**What needs to be done:** Give every line back verbatim, dropping all images.

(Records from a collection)
——
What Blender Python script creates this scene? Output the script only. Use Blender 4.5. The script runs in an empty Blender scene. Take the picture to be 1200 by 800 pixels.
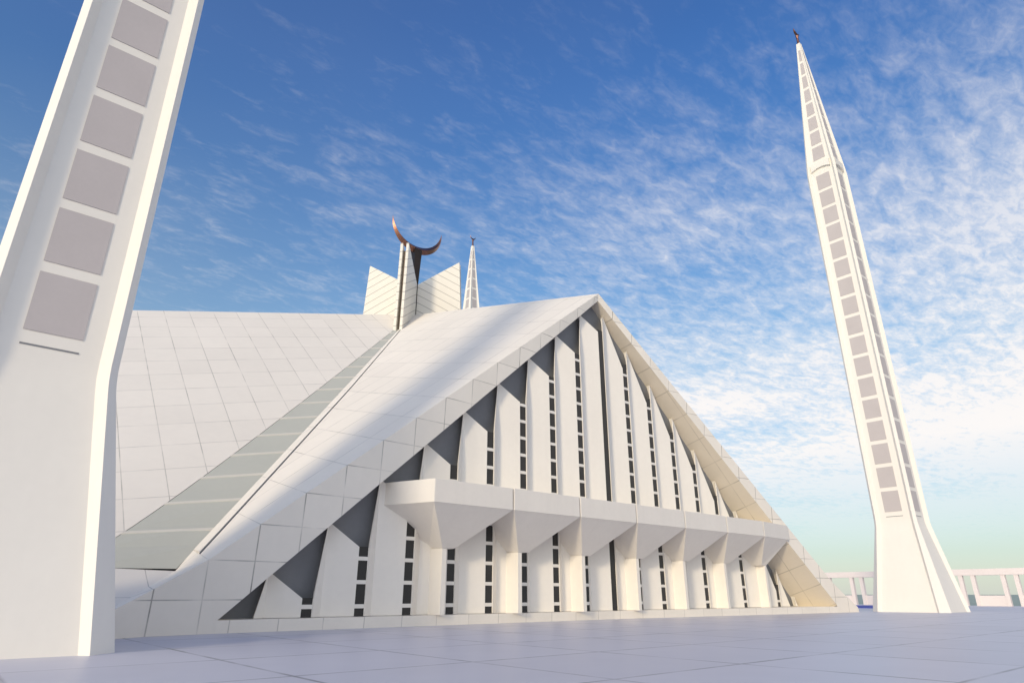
import bpy, bmesh, math, random
from mathutils import Vector, Matrix
R = math.radians
random.seed(4)
S = bpy.context.scene
COL = S.collection

# ------------------------------------------------------------------ camera
cam = bpy.data.cameras.new('camera'); co = bpy.data.objects.new('camera', cam); COL.objects.link(co)
S.camera = co
cam.sensor_width = 36.0; cam.lens = 22.5; cam.clip_start = 0.1; cam.clip_end = 20000
co.location = (0, 0, 1.9)
co.rotation_euler = (R(90 + 21.54), 0, R(-40.5))

# ------------------------------------------------------------------ light
SUN_A, SUN_E = 23.0, 14.0
sdir = Vector((-math.cos(R(SUN_A)) * math.cos(R(SUN_E)), -math.sin(R(SUN_A)) * math.cos(R(SUN_E)), math.sin(R(SUN_E))))
sl = bpy.data.lights.new('sun', 'SUN'); so = bpy.data.objects.new('sun', sl); COL.objects.link(so)
sl.energy = 2.0; sl.angle = R(8.0); sl.color = (1.0, 0.84, 0.60)
so.rotation_euler = sdir.to_track_quat('Z', 'Y').to_euler()
so.location = (-200, -100, 120)

W = bpy.data.worlds.new("World"); S.world = W; W.use_nodes = True
wn, wl = W.node_tree.nodes, W.node_tree.links
bgd = wn['Background']; bgd.inputs[1].default_value = 0.15
sky = wn.new('ShaderNodeTexSky'); sky.sky_type = 'NISHITA'; sky.sun_disc = False
sky.sun_elevation = R(SUN_E); sky.sun_rotation = math.atan2(sdir.x, sdir.y) % (2 * math.pi)
sky.air_density = 1.0; sky.dust_density = 0.6; sky.ozone_density = 2.5


def N(nodes, t, **kw):
    n = nodes.new(t)
    for k, v in kw.items():
        if k.startswith('i_'):
            n.inputs[int(k[2:])].default_value = v
        else:
            setattr(n, k, v)
    return n


def math_n(nodes, links, op, a, b=None, c=None, clamp=False):
    m = nodes.new('ShaderNodeMath'); m.operation = op; m.use_clamp = clamp
    for i, v in enumerate((a, b, c)):
        if v is None: continue
        if isinstance(v, (int, float)): m.inputs[i].default_value = v
        else: links.new(v, m.inputs[i])
    return m.outputs[0]


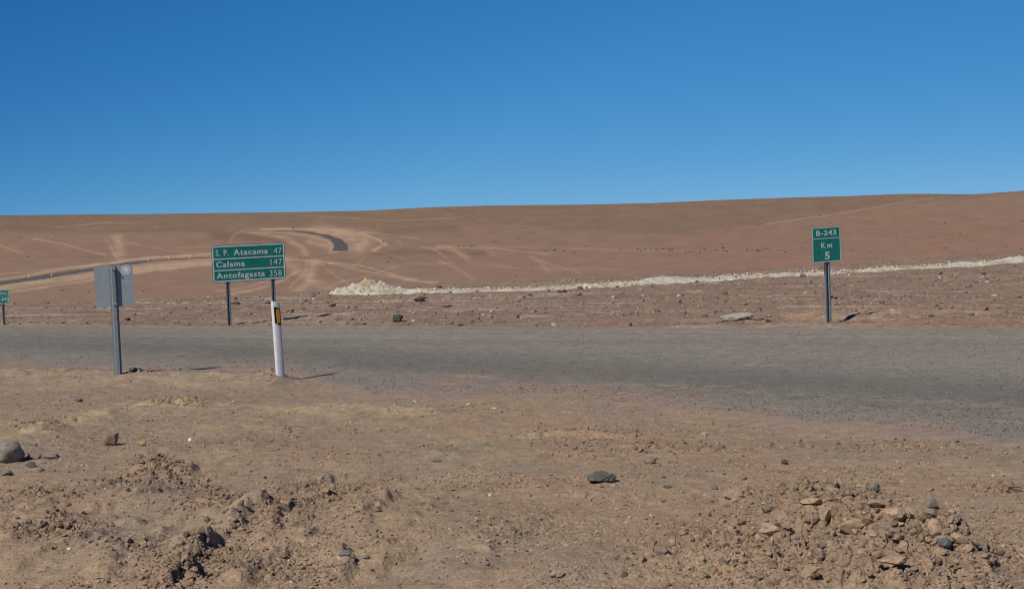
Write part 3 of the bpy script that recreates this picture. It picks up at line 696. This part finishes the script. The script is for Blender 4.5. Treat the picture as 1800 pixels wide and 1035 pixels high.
rock('rock', 'small brown rock right of the slate grey rock', 'rock', 643, 983, 13, 9, (.19, .165, .15), 21)
rock('rock', 'pale grey pitted rock at the bottom edge centre', 'rock', 980, 1016, 29, 17, (.29, .26, .22), 22)
rock('rock', 'small brown rock halfway up the central slope', 'rock', 663, 900, 13, 8, (.22, .165, .135), 23)
rock('rock', 'flat brown rock lying in the smooth centre of the foreground', 'rock', 766, 812, 19, 7, (.24, .175, .135), 24)
rock('rock', 'small pale rock on the dusty edge of the road', 'rock', 1238, 767, 11, 9, (.36, .28, .22), 25)
rock('rock', 'tiny white rock left of centre', 'rock', 333, 775, 7, 6, (.72, .70, .66), 26)
rock('rock', 'small dark rock lower left of the pale grey pitted rock', 'rock', 654, 1004, 8, 6, (.15, .11, .09), 27)
rock('rock', 'red brown rock at the foot of the rubble heap', 'rock', 1257, 1008, 13, 14, (.33, .19, .125), 28)
rock('rock', 'yellow tan rock beside the red brown rock', 'rock', 1288, 1006, 10, 11, (.44, .32, .17), 29)
rock('slab', 'broad pink tan slab high on the right of the rubble heap', 'slab', 1582, 921, 54, 24, PINK, 30, .7, 9, .2, .75, lift=.02)
rock('slab', 'tall pinkish slab leaning on the right flank of the heap', 'slab', 1650, 950, 38, 34, (.40, .28, .19), 31, .5, 9, .15, .75, 12, lift=.02)
rock('rock', 'knobbly grey rock right of the broad pink slab', 'rock', 1638, 920, 34, 22, (.25, .205, .165), 32, lift=.02)
rock('rock', 'pointed grey rock topmost on the right of the heap', 'rock', 1640, 897, 23, 26, (.23, .20, .175), 33, .7, 9, .25, .65, lift=.02)
rock('slab', 'long tilted brown slab overhanging a black hollow', 'slab', 1502, 939, 56, 24, (.35, .25, .165), 34, .35, 9, .2, .7, -20, lift=.02)
rock('rock', 'blackish blue rock at the right foot of the tall slab', 'rock', 1663, 970, 27, 22, (.10, .105, .11), 35, lift=.02)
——
**Answer in full:**
What Blender Python script creates this scene? Output the script only. Use Blender 4.5. The script runs in an empty Blender scene. Take the picture to be 1200 by 800 pixels.
import bpy, bmesh, math, random
from mathutils import Vector, Matrix
R = math.radians
random.seed(4)
S = bpy.context.scene
COL = S.collection

# ------------------------------------------------------------------ camera
cam = bpy.data.cameras.new('camera'); co = bpy.data.objects.new('camera', cam); COL.objects.link(co)
S.camera = co
cam.sensor_width = 36.0; cam.lens = 22.5; cam.clip_start = 0.1; cam.clip_end = 20000
co.location = (0, 0, 1.9)
co.rotation_euler = (R(90 + 21.54), 0, R(-40.5))

# ------------------------------------------------------------------ light
SUN_A, SUN_E = 23.0, 14.0
sdir = Vector((-math.cos(R(SUN_A)) * math.cos(R(SUN_E)), -math.sin(R(SUN_A)) * math.cos(R(SUN_E)), math.sin(R(SUN_E))))
sl = bpy.data.lights.new('sun', 'SUN'); so = bpy.data.objects.new('sun', sl); COL.objects.link(so)
sl.energy = 2.0; sl.angle = R(8.0); sl.color = (1.0, 0.84, 0.60)
so.rotation_euler = sdir.to_track_quat('Z', 'Y').to_euler()
so.location = (-200, -100, 120)

W = bpy.data.worlds.new("World"); S.world = W; W.use_nodes = True
wn, wl = W.node_tree.nodes, W.node_tree.links
bgd = wn['Background']; bgd.inputs[1].default_value = 0.15
sky = wn.new('ShaderNodeTexSky'); sky.sky_type = 'NISHITA'; sky.sun_disc = False
sky.sun_elevation = R(SUN_E); sky.sun_rotation = math.atan2(sdir.x, sdir.y) % (2 * math.pi)
sky.air_density = 1.0; sky.dust_density = 0.6; sky.ozone_density = 2.5


def N(nodes, t, **kw):
    n = nodes.new(t)
    for k, v in kw.items():
        if k.startswith('i_'):
            n.inputs[int(k[2:])].default_value = v
        else:
            setattr(n, k, v)
    return n


def math_n(nodes, links, op, a, b=None, c=None, clamp=False):
    m = nodes.new('ShaderNodeMath'); m.operation = op; m.use_clamp = clamp
    for i, v in enumerate((a, b, c)):
        if v is None: continue
        if isinstance(v, (int, float)): m.inputs[i].default_value = v
        else: links.new(v, m.inputs[i])
    return m.outputs[0]


Write part 3 of the bpy script that recreates this picture. It picks up at line 696. This part finishes the script. The script is for Blender 4.5. Treat the picture as 1800 pixels wide and 1035 pixels high.
rock('rock', 'small brown rock right of the slate grey rock', 'rock', 643, 983, 13, 9, (.19, .165, .15), 21)
rock('rock', 'pale grey pitted rock at the bottom edge centre', 'rock', 980, 1016, 29, 17, (.29, .26, .22), 22)
rock('rock', 'small brown rock halfway up the central slope', 'rock', 663, 900, 13, 8, (.22, .165, .135), 23)
rock('rock', 'flat brown rock lying in the smooth centre of the foreground', 'rock', 766, 812, 19, 7, (.24, .175, .135), 24)
rock('rock', 'small pale rock on the dusty edge of the road', 'rock', 1238, 767, 11, 9, (.36, .28, .22), 25)
rock('rock', 'tiny white rock left of centre', 'rock', 333, 775, 7, 6, (.72, .70, .66), 26)
rock('rock', 'small dark rock lower left of the pale grey pitted rock', 'rock', 654, 1004, 8, 6, (.15, .11, .09), 27)
rock('rock', 'red brown rock at the foot of the rubble heap', 'rock', 1257, 1008, 13, 14, (.33, .19, .125), 28)
rock('rock', 'yellow tan rock beside the red brown rock', 'rock', 1288, 1006, 10, 11, (.44, .32, .17), 29)
rock('slab', 'broad pink tan slab high on the right of the rubble heap', 'slab', 1582, 921, 54, 24, PINK, 30, .7, 9, .2, .75, lift=.02)
rock('slab', 'tall pinkish slab leaning on the right flank of the heap', 'slab', 1650, 950, 38, 34, (.40, .28, .19), 31, .5, 9, .15, .75, 12, lift=.02)
rock('rock', 'knobbly grey rock right of the broad pink slab', 'rock', 1638, 920, 34, 22, (.25, .205, .165), 32, lift=.02)
rock('rock', 'pointed grey rock topmost on the right of the heap', 'rock', 1640, 897, 23, 26, (.23, .20, .175), 33, .7, 9, .25, .65, lift=.02)
rock('slab', 'long tilted brown slab overhanging a black hollow', 'slab', 1502, 939, 56, 24, (.35, .25, .165), 34, .35, 9, .2, .7, -20, lift=.02)
rock('rock', 'blackish blue rock at the right foot of the tall slab', 'rock', 1663, 970, 27, 22, (.10, .105, .11), 35, lift=.02)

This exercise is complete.